Książka naszpikowana jest błędami ze strony korekty. Czasem brakuje przecinków, niektóre kwestie tej samej osoby zaczynają się kilka razy od nowego myślnika, myśli nie zawsze są brane w cudzysłów, a jedna z nich owszem rozpoczęła się znakiem, ale już nim nie skończyła. Poza tym trochę niedociągnięć.
Bardzo podobały mi się znaki graficzne przy paginie. Urozmaicały książkę, nadawały jej indywidualny charakter.

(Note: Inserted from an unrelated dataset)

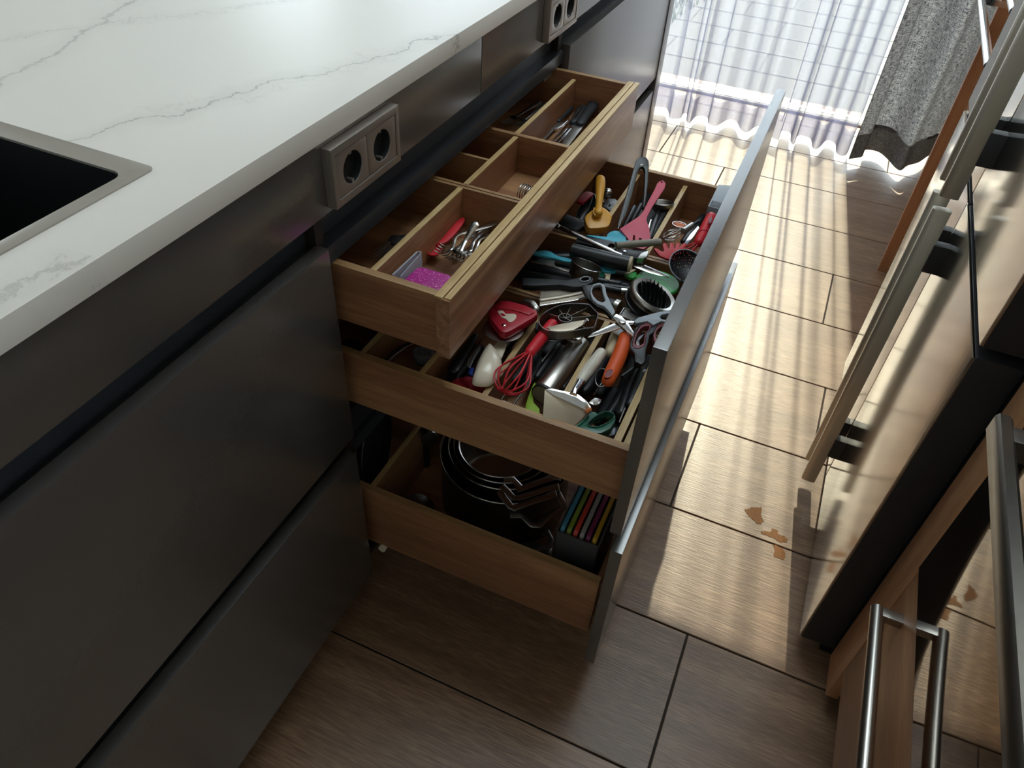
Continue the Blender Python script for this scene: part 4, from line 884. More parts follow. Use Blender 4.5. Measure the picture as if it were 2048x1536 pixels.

Nie bardzo rozumiem, czemu akcja była przeniesiona do Nowego Jorku. Z wywiadu z autorką zrozumiałam, że dlatego „bo tak”. Ok., niech będzie, ale po co w treści wracać do Polski? Tak naprawdę nawet nie wracać, co skoczyć do niej na minutkę. No i kolejna rzecz, której nie potrafię odgadnąć – tytuł. Wiem, że to nawiązanie do Tarota, ale nie bardzo zrozumiałam, czemu akurat taki, a nie inny.
Plus jest jeden – autorka nie podchwyciła starych i sprawdzonych przez wielu postaci, lecz stworzyła własne. Anioły, diabły i walka dobro-zło są tu nieco zepchnięte na bok, przyćmiewa je szczęśliwa miłość i zajęcia szkolne. No i w połowie książki jeszcze połączenie obu kwestii, czyli podrywający Julie nauczyciel.
Jedno jest pewne – książkę czytałam błyskawicznie. Nie wiem czemu, ale tak właśnie było.
Komu ją polecam? Sama nie wiem. Wiele opinii, które widziałam było przychylnych. Ja jak zwykle muszę być inna. Jak na debiut to i tak całkiem niezła pozycja, chociaż ja nie zostałam fanką tej książki. Wielu spodoba się wątek miłosny, innym fantastyczny, innym jeszcze szczypta thrilleru. Wszystko to jednak dla mnie za mało. Może po prostu oceńcie sami, czy ta książka wam się podoba, czy nie. Nie zachęcam, nie zniechęcam.